What is the difference between getting more out of a thing than there is in it and creating something out of nothing?


"If the religious foundations and sanctions of morality are to be given up, what is to be substituted for them?"—Lord Selborne.


The Orang and Pongo monkeys, which are classed with those which make the nearest approach to man, have three vertebra fewer than man.


"Live while we may;" "Let us eat and drink, for tomorrow we die," are natural corollaries from the teachings of modern as well as ancient infidels.


Finding human skeletons with the skeletons of extinct animals necessitates the bringing of those animals forward, for specimens have been found in modern times with the flesh upon their bones and food in their stomachs.


If all organized animal life was evolved from the moneron, a creature of one substance, homogeneous, how were creatures of more than one substance evolved without more being evolved than was involved? Let some of our scientific "wise-acres" solve this problem.


Paul says, "Things which are seen were not made of things which do appear." Every negative has its affirmative. The affirmative of the above is this, "Things which are seen were made of unseen things." The Bible does not teach that anything was made of nothing.

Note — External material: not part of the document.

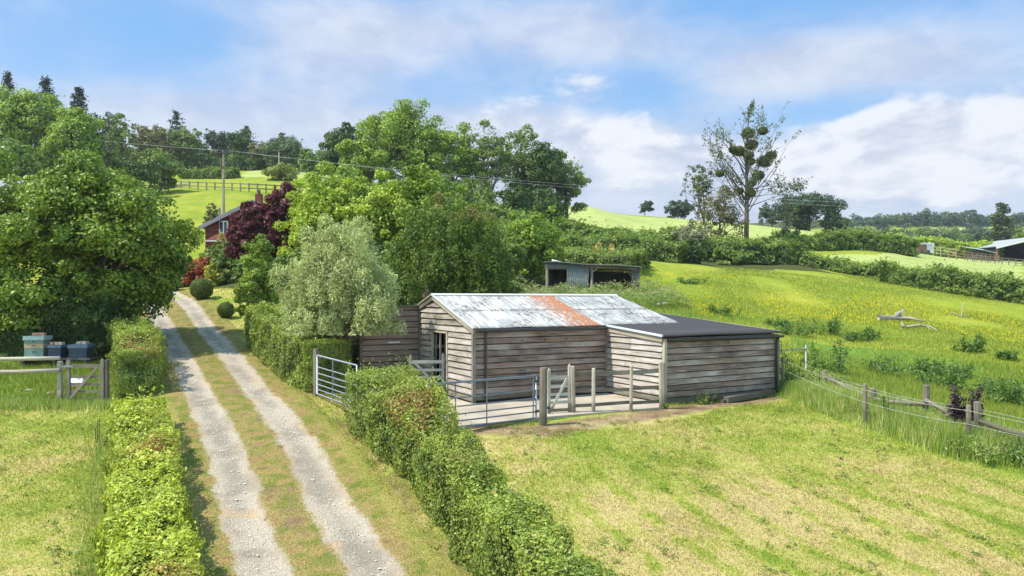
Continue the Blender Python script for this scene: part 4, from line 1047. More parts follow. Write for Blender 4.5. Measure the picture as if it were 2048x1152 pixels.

The Chimpanzee has thirteen pair of movable thoracic ribs. Man has two. If man lived up in the bushes, like the Chimpanzee and other apes, he would need more movable ribs so that he might not be ruined by broken ribs every time he might happen to fall. Is there no evidence of design here?


All unbelievers who advocate the idea of spontaneous generation try to get more out of matter than there was in it, viz: life, sensation, intelligence and moral nature. Can you get more out of a thing than there is in it? Is there life without antecedent life, etc.? Unbeliever, are you mocking the Bible because somebody said the Lord created something of nothing, and at the same time advocating spontaneous generation, and thereby professing to get more evolved than was involved?


The idea that stone implements are an index to man in the beginning of his existence is an unwarranted conceit; they may point to a degeneracy. The lost arts are indicative of that which might have been repeated many times. Stone implements might have been used, as we know they have been, in times of great civilization. They are an uncertain index of civilization among the tribes who used them, and no index of the civilization of other tribes who lived at the same time in other parts of the earth.


Professor Huxley says, "I understand and I respect the meaning of the word soul, as used by Pagan and Christian philosophers, for what they believe to be the imperishable seat of human personality, bearing throughout eternity its burden of woe, or its capacity for adoration and love. I confess that my dull moral sense does not enable me to see anything base or selfish in the desire for future life among the spirits of the just made perfect; or even among a few poor fallible souls as one has known here below."—Modern Symposium, vol. 1, p. 82.